Google's Post-Cookie World Still Developing -- And So Far, No One Is Happy

Google announced last year that it would follow Apple and others by eliminating the use of third-party cookies in its browser (Chrome), touting the move as an enhancement to consumer privacy.  (Such cookies are used for tracking ads that target users based on their online surfing habits.)  Competition regulators, privacy advocates, and competitors all have objected to Google's announced replacement plans, forcing the company to retrench and offer a different scheme.

The objections already have delayed the launch of a replacement for cookies on Google's Chrome, which allows most of the world's devices to browse the web. Initially, Google said it would eliminate cookies -- which track particular users -- and replace them by identifying groups of like-minded web surfers, called cohorts, using AI to analyze which users had common interests.
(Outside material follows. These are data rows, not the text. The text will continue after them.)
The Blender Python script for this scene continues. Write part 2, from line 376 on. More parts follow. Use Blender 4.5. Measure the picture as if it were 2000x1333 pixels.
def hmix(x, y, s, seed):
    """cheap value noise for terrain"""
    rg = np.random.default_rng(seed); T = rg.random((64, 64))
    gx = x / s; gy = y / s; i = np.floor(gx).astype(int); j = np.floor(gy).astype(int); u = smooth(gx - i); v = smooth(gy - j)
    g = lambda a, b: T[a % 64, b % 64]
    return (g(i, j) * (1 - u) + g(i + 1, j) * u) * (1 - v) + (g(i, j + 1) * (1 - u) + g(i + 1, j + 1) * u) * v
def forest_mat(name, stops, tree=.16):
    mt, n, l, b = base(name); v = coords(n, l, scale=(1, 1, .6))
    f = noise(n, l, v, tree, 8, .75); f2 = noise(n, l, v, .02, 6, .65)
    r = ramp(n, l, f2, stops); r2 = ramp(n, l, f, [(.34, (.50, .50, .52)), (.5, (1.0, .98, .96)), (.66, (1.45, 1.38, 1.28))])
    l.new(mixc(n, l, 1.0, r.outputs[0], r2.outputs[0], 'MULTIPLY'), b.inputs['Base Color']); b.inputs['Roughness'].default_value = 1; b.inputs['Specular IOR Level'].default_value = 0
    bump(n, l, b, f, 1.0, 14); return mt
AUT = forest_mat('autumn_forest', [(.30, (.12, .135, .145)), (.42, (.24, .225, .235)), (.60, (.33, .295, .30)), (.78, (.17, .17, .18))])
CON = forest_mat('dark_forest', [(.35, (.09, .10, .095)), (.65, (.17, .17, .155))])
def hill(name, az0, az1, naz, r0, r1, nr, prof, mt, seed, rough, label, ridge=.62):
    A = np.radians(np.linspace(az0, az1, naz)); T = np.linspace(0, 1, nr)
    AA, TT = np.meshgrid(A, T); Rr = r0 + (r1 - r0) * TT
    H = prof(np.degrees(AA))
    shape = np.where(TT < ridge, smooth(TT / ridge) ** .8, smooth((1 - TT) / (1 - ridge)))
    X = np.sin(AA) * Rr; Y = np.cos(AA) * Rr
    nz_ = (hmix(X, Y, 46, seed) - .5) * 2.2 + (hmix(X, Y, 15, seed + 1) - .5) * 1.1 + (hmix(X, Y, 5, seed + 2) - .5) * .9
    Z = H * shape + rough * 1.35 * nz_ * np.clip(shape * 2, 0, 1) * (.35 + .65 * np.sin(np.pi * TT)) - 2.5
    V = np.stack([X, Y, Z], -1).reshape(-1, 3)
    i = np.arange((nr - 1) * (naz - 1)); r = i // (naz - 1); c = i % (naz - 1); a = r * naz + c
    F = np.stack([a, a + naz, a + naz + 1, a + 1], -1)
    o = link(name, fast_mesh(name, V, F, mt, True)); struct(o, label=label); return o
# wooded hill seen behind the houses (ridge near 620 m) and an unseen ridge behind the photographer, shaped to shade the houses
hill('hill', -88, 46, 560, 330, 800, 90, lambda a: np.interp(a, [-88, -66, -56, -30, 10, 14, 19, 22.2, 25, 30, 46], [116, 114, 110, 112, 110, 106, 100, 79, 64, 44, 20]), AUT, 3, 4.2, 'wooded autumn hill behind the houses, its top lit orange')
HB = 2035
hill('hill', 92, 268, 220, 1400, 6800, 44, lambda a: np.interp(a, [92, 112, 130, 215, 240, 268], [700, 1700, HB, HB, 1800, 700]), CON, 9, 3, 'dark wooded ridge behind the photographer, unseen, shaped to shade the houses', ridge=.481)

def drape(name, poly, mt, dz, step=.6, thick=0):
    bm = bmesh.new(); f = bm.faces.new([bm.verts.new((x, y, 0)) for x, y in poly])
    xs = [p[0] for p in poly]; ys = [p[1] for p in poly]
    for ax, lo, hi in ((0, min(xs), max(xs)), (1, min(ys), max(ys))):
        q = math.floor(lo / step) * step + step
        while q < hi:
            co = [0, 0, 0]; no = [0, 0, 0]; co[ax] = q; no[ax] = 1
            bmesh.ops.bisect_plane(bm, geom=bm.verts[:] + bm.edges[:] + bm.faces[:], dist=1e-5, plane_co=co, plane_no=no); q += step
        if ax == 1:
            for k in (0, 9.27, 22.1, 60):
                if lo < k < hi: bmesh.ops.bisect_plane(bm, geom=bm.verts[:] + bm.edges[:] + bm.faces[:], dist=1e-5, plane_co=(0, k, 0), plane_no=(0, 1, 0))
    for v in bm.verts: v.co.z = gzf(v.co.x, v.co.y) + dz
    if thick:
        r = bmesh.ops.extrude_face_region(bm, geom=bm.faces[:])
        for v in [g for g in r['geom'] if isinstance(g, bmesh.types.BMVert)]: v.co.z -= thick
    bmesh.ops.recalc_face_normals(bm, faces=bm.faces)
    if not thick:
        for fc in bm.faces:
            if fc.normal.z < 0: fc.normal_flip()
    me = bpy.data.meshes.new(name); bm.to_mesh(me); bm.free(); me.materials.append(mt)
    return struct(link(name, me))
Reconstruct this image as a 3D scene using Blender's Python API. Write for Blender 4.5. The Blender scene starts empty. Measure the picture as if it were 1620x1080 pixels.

Those cohorts would then be sold as audiences for targeted ads, with no one particular user being targeted or trackable by advertisers. The cohort plan was set to debut in early 2022.  

Because Google alone would track users, analyze their patterns, and assign them to cohorts, competition regulators have pointed out that Google would have an inordinate amount of power under such a scheme.  

In response to loud and sustained market criticism, and the objection of antitrust regulators in Europe, Google delayed replacing cookies until early 2023. In mid-January, it announced a new approach to the problem. Under the new scheme, Google would identify potential topics of interest to users based on the sites they visit, and permit advertisers to serve an ad matching such a topic. The replacement has been criticized as useless to advertisers (who would have to depend on Google to provide correct, relevant data about consumer interests and behaviors). It also has drawn criticism as something that still concentrates data, decision-making, and power in Google's hands. It remains to be seen how and whether this new scheme will be put into practice. Meantime, Google once again finds itself at the intersection of antitrust and privacy issues, where it has drawn increasing scrutiny through the years.  

The proposals are part of Google’s master plan to get rid of third-party cookies, the little bits of code that websites drop into people’s browsers that let them follow them around the Web, building detailed profiles of their behavior and continuing to advertise to them long after they leave the site. The system is a minefield for privacy and has spurred many people to download ad blockers. But Google relies on advertising and argues content producers like news organizations and other websites need ads to survive, so it’s been proposing alternatives that try to find a middle path between the current free-for-all situation and a totally private Web.